Exercise objective:
Exclude the pictures, then repeat the remaining data exactly.

:: Provided material ::

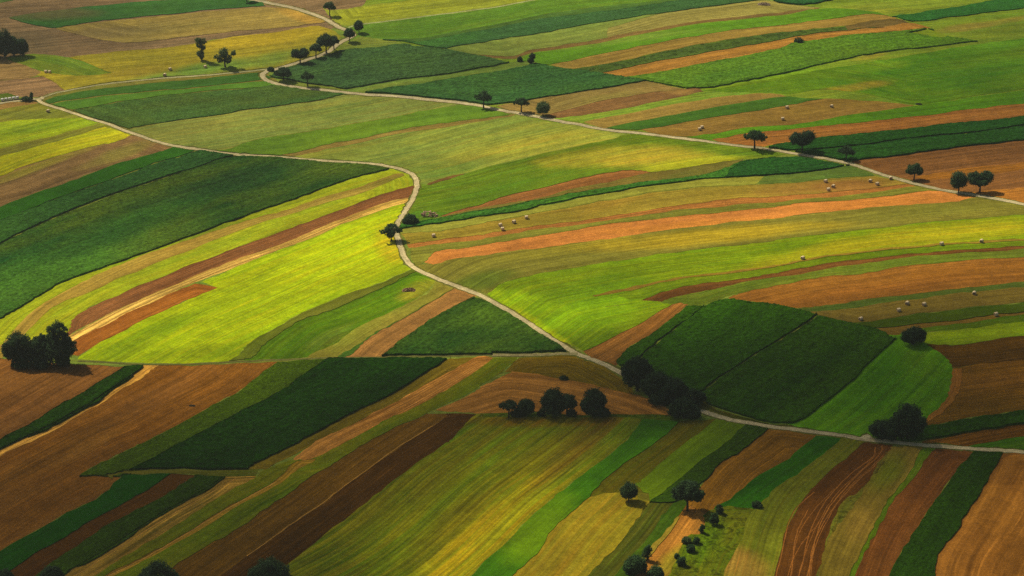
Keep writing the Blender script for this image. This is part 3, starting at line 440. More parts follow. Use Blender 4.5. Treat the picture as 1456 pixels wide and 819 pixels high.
def field_mat(name, sty, c, c2, cx, cy, seed, amt=1.0, period=None, weed=0, spots=()):
    L = (math.exp(-tau_at(cx, cy)) + SKYF) / (1 + SKYF)
    h, rows, per, patch, grain, gs, bump = STY[sty]
    a = albedo(c, L); b = albedo(c2, L) if c2 is not None else a * np.array([1.12, 1.0, .9])
    mean = (a + b) / 2; a = mean + 1.5 * (a - mean); b = mean + 1.5 * (b - mean)
    if sty in ('maize', 'tall'): a = a * np.array([1.28, 1.1, 1.0]); b = b * np.array([1.38, 1.13, .95]); mean = (a + b) / 2
    if sty in ('maize', 'tall', 'crop'): row = mean * .62
    elif sty == 'grass': row = mean * np.array([1.5, 1.05, .9])
    elif sty == 'soil': row = mean * np.array([1.6, 1.5, 1.4])
    elif sty == 'straw': row = b * 1.3; a = a * .85
    else: row = mean * np.array([.7, .70, .68])
    m = bpy.data.materials.new(name); m.use_nodes = True; nt = m.node_tree; nt.nodes.clear()
    gn = node(nt, 'ShaderNodeGroup', node_tree=FG); out = node(nt, 'ShaderNodeOutputMaterial')
    nt.links.new(gn.outputs[0], out.inputs[0])
    if spots:
        geo = node(nt, 'ShaderNodeNewGeometry'); nz = node(nt, 'ShaderNodeTexNoise'); nz.inputs['Scale'].default_value = .05; nz.inputs['Detail'].default_value = 4
        nt.links.new(geo.outputs['Position'], nz.inputs['Vector']); cur = {'ColA': None, 'ColB': None, 'RowCol': None}; start = {'ColA': a, 'ColB': b, 'RowCol': row}
        for (sx, sy, srx, sry, ang, sc, st) in spots:
            C = w_of([sx], [sy])[0]; J = np.column_stack([w_of([sx + 1], [sy])[0] - C, w_of([sx], [sy + 1])[0] - C]); Ji = np.linalg.inv(J)
            ca, sa = math.cos(R(ang)), math.sin(R(ang)); A = (Ji.T @ np.array([ca, sa])) / srx; B = (Ji.T @ np.array([-sa, ca])) / sry
            sub = node(nt, 'ShaderNodeVectorMath', operation='SUBTRACT'); nt.links.new(geo.outputs['Position'], sub.inputs[0]); sub.inputs[1].default_value = (C[0], C[1], 0)
            ds = []
            for q in (A, B):
                d = node(nt, 'ShaderNodeVectorMath', operation='DOT_PRODUCT'); nt.links.new(sub.outputs[0], d.inputs[0]); d.inputs[1].default_value = (q[0], q[1], 0)
                e = node(nt, 'ShaderNodeMath', operation='POWER'); e.operation = 'MULTIPLY'; nt.links.new(d.outputs['Value'], e.inputs[0]); nt.links.new(d.outputs['Value'], e.inputs[1]); ds.append(e.outputs[0])
            sm = node(nt, 'ShaderNodeMath', operation='ADD'); nt.links.new(ds[0], sm.inputs[0]); nt.links.new(ds[1], sm.inputs[1])
            sn = node(nt, 'ShaderNodeMath', operation='MULTIPLY_ADD'); nt.links.new(nz.outputs[0], sn.inputs[0]); sn.inputs[1].default_value = 2.2; nt.links.new(sm.outputs[0], sn.inputs[2])
            mr = node(nt, 'ShaderNodeMapRange'); mr.interpolation_type = 'SMOOTHSTEP'; mr.inputs[1].default_value = 2.75; mr.inputs[2].default_value = .95; mr.inputs[3].default_value = 0; mr.inputs[4].default_value = st
            nt.links.new(sn.outputs[0], mr.inputs[0])
            Ls = (math.exp(-tau_at(sx, sy)) + SKYF) / (1 + SKYF); tc = albedo(sc, Ls)
            for k in cur:
                mx = node(nt, 'ShaderNodeMix', data_type='RGBA'); nt.links.new(mr.outputs[0], mx.inputs[0])
                if cur[k] is None: mx.inputs[6].default_value = (*np.clip(start[k], .001, .75), 1)
                else: nt.links.new(cur[k], mx.inputs[6])
                f_ = {'ColA': .94, 'ColB': 1.07}.get(k, 1.0); t2 = tc * f_ if k != 'RowCol' else tc * (row / ((a + b) / 2))
                mx.inputs[7].default_value = (*np.clip(t2, .001, .75), 1); cur[k] = mx.outputs[2]
        for k in cur: nt.links.new(cur[k], gn.inputs[k])
    for k, v in (('ColA', a), ('ColB', b), ('RowCol', row)): gn.inputs[k].default_value = (*np.clip(v, .001, .75), 1)
    for k, v in (('Rows', rows * amt), ('Period', period or per), ('Patch', patch), ('Grain', grain * 1.4), ('GrainSize', gs), ('Bump', bump), ('Seed', seed), ('Weed', 1.0 * weed)): gn.inputs[k].default_value = v
    return m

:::

Result of this exercise:
Keep writing the Blender script for this image. This is part 3, starting at line 440. More parts follow. Use Blender 4.5. Treat the picture as 1456 pixels wide and 819 pixels high.
def field_mat(name, sty, c, c2, cx, cy, seed, amt=1.0, period=None, weed=0, spots=()):
    L = (math.exp(-tau_at(cx, cy)) + SKYF) / (1 + SKYF)
    h, rows, per, patch, grain, gs, bump = STY[sty]
    a = albedo(c, L); b = albedo(c2, L) if c2 is not None else a * np.array([1.12, 1.0, .9])
    mean = (a + b) / 2; a = mean + 1.5 * (a - mean); b = mean + 1.5 * (b - mean)
    if sty in ('maize', 'tall'): a = a * np.array([1.28, 1.1, 1.0]); b = b * np.array([1.38, 1.13, .95]); mean = (a + b) / 2
    if sty in ('maize', 'tall', 'crop'): row = mean * .62
    elif sty == 'grass': row = mean * np.array([1.5, 1.05, .9])
    elif sty == 'soil': row = mean * np.array([1.6, 1.5, 1.4])
    elif sty == 'straw': row = b * 1.3; a = a * .85
    else: row = mean * np.array([.7, .70, .68])
    m = bpy.data.materials.new(name); m.use_nodes = True; nt = m.node_tree; nt.nodes.clear()
    gn = node(nt, 'ShaderNodeGroup', node_tree=FG); out = node(nt, 'ShaderNodeOutputMaterial')
    nt.links.new(gn.outputs[0], out.inputs[0])
    if spots:
        geo = node(nt, 'ShaderNodeNewGeometry'); nz = node(nt, 'ShaderNodeTexNoise'); nz.inputs['Scale'].default_value = .05; nz.inputs['Detail'].default_value = 4
        nt.links.new(geo.outputs['Position'], nz.inputs['Vector']); cur = {'ColA': None, 'ColB': None, 'RowCol': None}; start = {'ColA': a, 'ColB': b, 'RowCol': row}
        for (sx, sy, srx, sry, ang, sc, st) in spots:
            C = w_of([sx], [sy])[0]; J = np.column_stack([w_of([sx + 1], [sy])[0] - C, w_of([sx], [sy + 1])[0] - C]); Ji = np.linalg.inv(J)
            ca, sa = math.cos(R(ang)), math.sin(R(ang)); A = (Ji.T @ np.array([ca, sa])) / srx; B = (Ji.T @ np.array([-sa, ca])) / sry
            sub = node(nt, 'ShaderNodeVectorMath', operation='SUBTRACT'); nt.links.new(geo.outputs['Position'], sub.inputs[0]); sub.inputs[1].default_value = (C[0], C[1], 0)
            ds = []
            for q in (A, B):
                d = node(nt, 'ShaderNodeVectorMath', operation='DOT_PRODUCT'); nt.links.new(sub.outputs[0], d.inputs[0]); d.inputs[1].default_value = (q[0], q[1], 0)
                e = node(nt, 'ShaderNodeMath', operation='POWER'); e.operation = 'MULTIPLY'; nt.links.new(d.outputs['Value'], e.inputs[0]); nt.links.new(d.outputs['Value'], e.inputs[1]); ds.append(e.outputs[0])
            sm = node(nt, 'ShaderNodeMath', operation='ADD'); nt.links.new(ds[0], sm.inputs[0]); nt.links.new(ds[1], sm.inputs[1])
            sn = node(nt, 'ShaderNodeMath', operation='MULTIPLY_ADD'); nt.links.new(nz.outputs[0], sn.inputs[0]); sn.inputs[1].default_value = 2.2; nt.links.new(sm.outputs[0], sn.inputs[2])
            mr = node(nt, 'ShaderNodeMapRange'); mr.interpolation_type = 'SMOOTHSTEP'; mr.inputs[1].default_value = 2.75; mr.inputs[2].default_value = .95; mr.inputs[3].default_value = 0; mr.inputs[4].default_value = st
            nt.links.new(sn.outputs[0], mr.inputs[0])
            Ls = (math.exp(-tau_at(sx, sy)) + SKYF) / (1 + SKYF); tc = albedo(sc, Ls)
            for k in cur:
                mx = node(nt, 'ShaderNodeMix', data_type='RGBA'); nt.links.new(mr.outputs[0], mx.inputs[0])
                if cur[k] is None: mx.inputs[6].default_value = (*np.clip(start[k], .001, .75), 1)
                else: nt.links.new(cur[k], mx.inputs[6])
                f_ = {'ColA': .94, 'ColB': 1.07}.get(k, 1.0); t2 = tc * f_ if k != 'RowCol' else tc * (row / ((a + b) / 2))
                mx.inputs[7].default_value = (*np.clip(t2, .001, .75), 1); cur[k] = mx.outputs[2]
        for k in cur: nt.links.new(cur[k], gn.inputs[k])
    for k, v in (('ColA', a), ('ColB', b), ('RowCol', row)): gn.inputs[k].default_value = (*np.clip(v, .001, .75), 1)
    for k, v in (('Rows', rows * amt), ('Period', period or per), ('Patch', patch), ('Grain', grain * 1.4), ('GrainSize', gs), ('Bump', bump), ('Seed', seed), ('Weed', 1.0 * weed)): gn.inputs[k].default_value = v
    return m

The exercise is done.